[Stored items]
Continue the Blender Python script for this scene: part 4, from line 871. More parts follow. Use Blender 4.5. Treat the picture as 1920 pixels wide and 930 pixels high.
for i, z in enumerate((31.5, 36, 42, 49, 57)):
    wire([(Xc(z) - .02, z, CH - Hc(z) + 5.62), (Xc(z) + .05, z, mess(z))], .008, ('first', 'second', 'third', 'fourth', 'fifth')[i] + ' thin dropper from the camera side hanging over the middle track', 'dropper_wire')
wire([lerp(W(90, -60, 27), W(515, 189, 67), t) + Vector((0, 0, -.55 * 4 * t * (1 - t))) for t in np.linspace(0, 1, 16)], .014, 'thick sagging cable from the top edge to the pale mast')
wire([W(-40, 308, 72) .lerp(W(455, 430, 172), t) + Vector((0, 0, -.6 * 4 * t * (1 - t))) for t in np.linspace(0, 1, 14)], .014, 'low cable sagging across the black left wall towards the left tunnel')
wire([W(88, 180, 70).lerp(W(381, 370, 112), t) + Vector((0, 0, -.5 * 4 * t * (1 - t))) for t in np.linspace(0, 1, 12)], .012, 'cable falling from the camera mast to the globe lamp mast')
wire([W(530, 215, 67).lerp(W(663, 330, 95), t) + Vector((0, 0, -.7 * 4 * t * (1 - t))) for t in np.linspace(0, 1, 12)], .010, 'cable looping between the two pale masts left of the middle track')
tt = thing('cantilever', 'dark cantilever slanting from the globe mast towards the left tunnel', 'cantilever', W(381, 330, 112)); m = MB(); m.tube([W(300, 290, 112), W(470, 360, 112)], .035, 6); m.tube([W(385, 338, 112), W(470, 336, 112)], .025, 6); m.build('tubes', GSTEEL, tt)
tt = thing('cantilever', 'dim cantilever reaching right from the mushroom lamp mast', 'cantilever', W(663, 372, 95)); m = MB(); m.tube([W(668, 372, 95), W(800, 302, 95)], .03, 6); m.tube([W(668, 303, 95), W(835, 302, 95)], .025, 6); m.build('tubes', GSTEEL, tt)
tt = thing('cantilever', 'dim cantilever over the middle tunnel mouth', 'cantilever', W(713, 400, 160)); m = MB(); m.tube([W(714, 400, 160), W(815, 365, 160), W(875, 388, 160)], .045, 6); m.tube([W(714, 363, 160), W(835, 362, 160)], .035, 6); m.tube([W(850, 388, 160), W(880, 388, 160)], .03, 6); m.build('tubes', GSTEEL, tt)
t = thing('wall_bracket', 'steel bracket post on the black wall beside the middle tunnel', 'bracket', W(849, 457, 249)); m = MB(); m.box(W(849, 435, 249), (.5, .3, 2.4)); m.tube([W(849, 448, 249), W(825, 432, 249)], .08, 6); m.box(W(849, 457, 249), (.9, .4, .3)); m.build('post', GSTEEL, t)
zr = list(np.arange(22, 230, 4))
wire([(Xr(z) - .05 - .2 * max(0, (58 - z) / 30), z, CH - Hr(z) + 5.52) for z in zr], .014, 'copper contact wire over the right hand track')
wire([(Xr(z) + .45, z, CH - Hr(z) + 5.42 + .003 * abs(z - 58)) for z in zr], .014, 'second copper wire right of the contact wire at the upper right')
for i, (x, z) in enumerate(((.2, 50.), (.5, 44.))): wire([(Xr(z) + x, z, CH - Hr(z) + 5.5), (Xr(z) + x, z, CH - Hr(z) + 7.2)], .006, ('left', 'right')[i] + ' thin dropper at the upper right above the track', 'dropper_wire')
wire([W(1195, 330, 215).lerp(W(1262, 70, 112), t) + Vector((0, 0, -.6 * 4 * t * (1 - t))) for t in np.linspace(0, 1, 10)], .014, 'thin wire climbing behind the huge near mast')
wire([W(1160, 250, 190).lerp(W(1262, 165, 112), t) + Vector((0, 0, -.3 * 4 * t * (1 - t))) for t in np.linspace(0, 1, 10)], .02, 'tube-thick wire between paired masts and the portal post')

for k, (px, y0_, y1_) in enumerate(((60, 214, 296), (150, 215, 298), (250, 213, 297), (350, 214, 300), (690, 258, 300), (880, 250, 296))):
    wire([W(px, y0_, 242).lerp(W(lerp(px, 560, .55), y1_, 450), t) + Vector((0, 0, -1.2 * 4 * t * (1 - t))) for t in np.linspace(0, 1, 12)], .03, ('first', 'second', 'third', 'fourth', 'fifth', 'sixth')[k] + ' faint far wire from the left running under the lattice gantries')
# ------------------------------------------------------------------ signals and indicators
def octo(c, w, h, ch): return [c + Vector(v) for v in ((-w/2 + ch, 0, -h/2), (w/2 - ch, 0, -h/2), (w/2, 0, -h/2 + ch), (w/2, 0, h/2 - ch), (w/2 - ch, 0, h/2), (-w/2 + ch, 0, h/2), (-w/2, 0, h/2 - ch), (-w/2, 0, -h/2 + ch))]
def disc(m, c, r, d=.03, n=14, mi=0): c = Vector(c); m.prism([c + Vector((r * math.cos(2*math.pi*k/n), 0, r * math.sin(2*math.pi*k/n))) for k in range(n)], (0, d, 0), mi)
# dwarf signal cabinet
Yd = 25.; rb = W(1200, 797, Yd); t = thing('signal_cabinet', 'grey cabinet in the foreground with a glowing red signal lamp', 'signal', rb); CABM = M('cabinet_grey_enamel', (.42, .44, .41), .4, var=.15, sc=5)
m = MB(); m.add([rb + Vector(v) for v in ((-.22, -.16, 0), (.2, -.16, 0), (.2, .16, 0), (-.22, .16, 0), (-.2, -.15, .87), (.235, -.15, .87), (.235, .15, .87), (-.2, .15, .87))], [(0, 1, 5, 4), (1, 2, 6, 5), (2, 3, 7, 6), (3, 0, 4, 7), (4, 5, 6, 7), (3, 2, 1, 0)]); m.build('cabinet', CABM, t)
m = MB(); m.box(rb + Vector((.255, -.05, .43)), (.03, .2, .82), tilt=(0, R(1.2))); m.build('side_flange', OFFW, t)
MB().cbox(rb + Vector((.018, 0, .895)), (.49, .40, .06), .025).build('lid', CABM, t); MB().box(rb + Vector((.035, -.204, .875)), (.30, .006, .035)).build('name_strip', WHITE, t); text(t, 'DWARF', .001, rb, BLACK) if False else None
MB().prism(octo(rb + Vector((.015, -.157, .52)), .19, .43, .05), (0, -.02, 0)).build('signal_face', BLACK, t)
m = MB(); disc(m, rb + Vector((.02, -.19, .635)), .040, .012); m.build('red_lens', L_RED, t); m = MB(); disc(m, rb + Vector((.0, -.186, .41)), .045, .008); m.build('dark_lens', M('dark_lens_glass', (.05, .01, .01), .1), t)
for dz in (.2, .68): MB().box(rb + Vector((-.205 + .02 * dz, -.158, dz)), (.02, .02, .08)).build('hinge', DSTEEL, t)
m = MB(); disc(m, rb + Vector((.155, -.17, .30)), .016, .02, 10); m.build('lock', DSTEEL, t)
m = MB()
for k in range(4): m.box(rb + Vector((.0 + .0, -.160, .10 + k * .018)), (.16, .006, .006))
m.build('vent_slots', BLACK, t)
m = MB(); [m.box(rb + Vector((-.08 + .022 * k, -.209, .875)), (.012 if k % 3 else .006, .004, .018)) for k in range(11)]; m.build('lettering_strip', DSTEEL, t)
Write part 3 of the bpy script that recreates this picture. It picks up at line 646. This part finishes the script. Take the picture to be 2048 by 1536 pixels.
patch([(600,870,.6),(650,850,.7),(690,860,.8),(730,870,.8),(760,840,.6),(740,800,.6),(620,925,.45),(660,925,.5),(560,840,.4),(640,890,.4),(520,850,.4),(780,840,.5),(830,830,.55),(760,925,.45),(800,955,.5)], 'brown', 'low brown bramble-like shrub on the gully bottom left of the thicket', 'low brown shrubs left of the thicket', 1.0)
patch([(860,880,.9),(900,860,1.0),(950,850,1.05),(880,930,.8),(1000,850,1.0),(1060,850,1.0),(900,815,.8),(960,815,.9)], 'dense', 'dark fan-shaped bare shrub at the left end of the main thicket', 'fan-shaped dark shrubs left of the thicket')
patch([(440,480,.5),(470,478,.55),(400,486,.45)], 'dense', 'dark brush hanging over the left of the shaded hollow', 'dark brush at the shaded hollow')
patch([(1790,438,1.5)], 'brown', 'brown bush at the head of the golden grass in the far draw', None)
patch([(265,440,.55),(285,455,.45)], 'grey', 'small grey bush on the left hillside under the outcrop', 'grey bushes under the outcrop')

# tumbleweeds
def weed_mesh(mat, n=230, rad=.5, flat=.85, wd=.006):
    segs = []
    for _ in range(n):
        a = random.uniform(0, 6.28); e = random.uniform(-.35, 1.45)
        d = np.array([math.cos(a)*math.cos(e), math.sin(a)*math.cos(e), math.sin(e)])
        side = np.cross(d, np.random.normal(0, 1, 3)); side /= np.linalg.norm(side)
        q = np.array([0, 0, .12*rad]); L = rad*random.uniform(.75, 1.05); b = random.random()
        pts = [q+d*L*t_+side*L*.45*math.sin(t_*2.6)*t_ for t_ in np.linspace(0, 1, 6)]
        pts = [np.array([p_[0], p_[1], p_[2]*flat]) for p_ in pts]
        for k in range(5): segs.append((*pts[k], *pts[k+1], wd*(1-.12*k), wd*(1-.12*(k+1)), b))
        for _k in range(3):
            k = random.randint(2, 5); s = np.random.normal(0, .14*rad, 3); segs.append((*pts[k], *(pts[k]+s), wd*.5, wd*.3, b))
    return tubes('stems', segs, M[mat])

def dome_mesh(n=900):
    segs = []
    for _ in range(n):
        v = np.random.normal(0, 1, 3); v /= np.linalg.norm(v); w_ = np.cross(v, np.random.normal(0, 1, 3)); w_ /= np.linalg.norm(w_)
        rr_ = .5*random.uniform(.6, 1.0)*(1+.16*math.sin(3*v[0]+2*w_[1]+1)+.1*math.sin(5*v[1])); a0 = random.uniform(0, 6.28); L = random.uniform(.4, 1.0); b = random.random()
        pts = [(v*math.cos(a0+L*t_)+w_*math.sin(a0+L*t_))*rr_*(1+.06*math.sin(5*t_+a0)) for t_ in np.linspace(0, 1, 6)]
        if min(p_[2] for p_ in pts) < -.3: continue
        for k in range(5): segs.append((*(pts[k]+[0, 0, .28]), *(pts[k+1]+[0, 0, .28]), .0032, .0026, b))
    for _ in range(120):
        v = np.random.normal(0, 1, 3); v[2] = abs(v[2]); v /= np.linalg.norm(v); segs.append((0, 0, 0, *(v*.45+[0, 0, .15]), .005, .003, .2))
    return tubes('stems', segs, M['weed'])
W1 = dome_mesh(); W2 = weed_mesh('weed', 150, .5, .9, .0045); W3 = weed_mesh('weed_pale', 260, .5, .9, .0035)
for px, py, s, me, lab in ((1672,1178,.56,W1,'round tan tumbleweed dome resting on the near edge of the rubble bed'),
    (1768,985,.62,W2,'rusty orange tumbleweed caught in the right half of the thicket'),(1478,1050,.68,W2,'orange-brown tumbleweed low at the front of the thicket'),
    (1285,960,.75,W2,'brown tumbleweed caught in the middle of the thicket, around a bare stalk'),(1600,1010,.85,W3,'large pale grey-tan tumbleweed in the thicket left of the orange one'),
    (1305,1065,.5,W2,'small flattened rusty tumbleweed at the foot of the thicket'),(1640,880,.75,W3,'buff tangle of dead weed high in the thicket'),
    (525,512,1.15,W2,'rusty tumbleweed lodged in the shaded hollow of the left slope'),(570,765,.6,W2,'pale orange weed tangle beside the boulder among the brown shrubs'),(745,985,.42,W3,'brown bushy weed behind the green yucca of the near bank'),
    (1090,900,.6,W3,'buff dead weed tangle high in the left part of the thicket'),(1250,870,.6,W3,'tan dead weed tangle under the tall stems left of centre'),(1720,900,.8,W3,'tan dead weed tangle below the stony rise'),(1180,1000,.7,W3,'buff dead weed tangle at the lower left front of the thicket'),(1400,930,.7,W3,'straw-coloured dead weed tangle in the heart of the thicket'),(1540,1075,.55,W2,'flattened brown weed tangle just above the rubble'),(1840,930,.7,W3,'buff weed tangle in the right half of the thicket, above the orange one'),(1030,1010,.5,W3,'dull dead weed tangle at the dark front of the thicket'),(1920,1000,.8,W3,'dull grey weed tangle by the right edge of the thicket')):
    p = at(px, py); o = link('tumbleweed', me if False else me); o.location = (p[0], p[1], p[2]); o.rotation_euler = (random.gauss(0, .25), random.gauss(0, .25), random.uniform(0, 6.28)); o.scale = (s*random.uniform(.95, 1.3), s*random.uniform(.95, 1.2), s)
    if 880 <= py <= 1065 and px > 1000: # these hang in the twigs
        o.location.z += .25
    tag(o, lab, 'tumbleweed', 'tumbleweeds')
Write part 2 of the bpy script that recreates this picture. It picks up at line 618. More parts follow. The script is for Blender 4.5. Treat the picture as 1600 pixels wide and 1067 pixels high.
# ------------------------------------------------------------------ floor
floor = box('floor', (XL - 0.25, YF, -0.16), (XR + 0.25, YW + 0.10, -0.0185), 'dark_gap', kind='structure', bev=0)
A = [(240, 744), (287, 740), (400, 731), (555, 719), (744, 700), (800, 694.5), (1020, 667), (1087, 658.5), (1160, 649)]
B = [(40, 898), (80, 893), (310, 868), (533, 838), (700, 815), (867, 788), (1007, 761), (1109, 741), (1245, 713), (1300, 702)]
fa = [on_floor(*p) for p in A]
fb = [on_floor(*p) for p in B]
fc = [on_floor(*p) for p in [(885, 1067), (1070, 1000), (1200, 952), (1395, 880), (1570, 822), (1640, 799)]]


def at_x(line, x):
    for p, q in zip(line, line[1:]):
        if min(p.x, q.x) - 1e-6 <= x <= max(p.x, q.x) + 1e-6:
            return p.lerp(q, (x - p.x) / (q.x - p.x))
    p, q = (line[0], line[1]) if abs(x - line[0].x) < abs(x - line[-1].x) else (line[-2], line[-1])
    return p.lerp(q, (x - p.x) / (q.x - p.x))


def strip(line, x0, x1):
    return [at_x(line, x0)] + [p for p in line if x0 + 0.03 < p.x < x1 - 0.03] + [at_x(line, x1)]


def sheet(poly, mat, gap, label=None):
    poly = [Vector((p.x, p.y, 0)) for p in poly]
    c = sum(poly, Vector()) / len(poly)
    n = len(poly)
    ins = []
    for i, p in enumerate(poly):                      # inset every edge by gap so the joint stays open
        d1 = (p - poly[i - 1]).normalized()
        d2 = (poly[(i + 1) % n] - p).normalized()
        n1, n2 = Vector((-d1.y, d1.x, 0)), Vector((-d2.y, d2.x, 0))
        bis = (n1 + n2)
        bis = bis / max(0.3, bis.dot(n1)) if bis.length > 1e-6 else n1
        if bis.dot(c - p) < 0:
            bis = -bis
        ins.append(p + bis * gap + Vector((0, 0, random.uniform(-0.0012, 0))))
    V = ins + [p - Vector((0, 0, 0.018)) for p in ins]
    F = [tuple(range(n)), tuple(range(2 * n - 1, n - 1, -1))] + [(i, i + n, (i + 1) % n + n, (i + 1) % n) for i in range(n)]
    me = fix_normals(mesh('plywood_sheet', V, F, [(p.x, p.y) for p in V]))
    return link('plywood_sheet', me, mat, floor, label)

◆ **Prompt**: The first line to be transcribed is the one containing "Write part 2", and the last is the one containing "fc = [on_floor(*p)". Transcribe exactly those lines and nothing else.

◆ **Worked answer**:
Write part 2 of the bpy script that recreates this picture. It picks up at line 618. More parts follow. The script is for Blender 4.5. Treat the picture as 1600 pixels wide and 1067 pixels high.
# ------------------------------------------------------------------ floor
floor = box('floor', (XL - 0.25, YF, -0.16), (XR + 0.25, YW + 0.10, -0.0185), 'dark_gap', kind='structure', bev=0)
A = [(240, 744), (287, 740), (400, 731), (555, 719), (744, 700), (800, 694.5), (1020, 667), (1087, 658.5), (1160, 649)]
B = [(40, 898), (80, 893), (310, 868), (533, 838), (700, 815), (867, 788), (1007, 761), (1109, 741), (1245, 713), (1300, 702)]
fa = [on_floor(*p) for p in A]
fb = [on_floor(*p) for p in B]
fc = [on_floor(*p) for p in [(885, 1067), (1070, 1000), (1200, 952), (1395, 880), (1570, 822), (1640, 799)]]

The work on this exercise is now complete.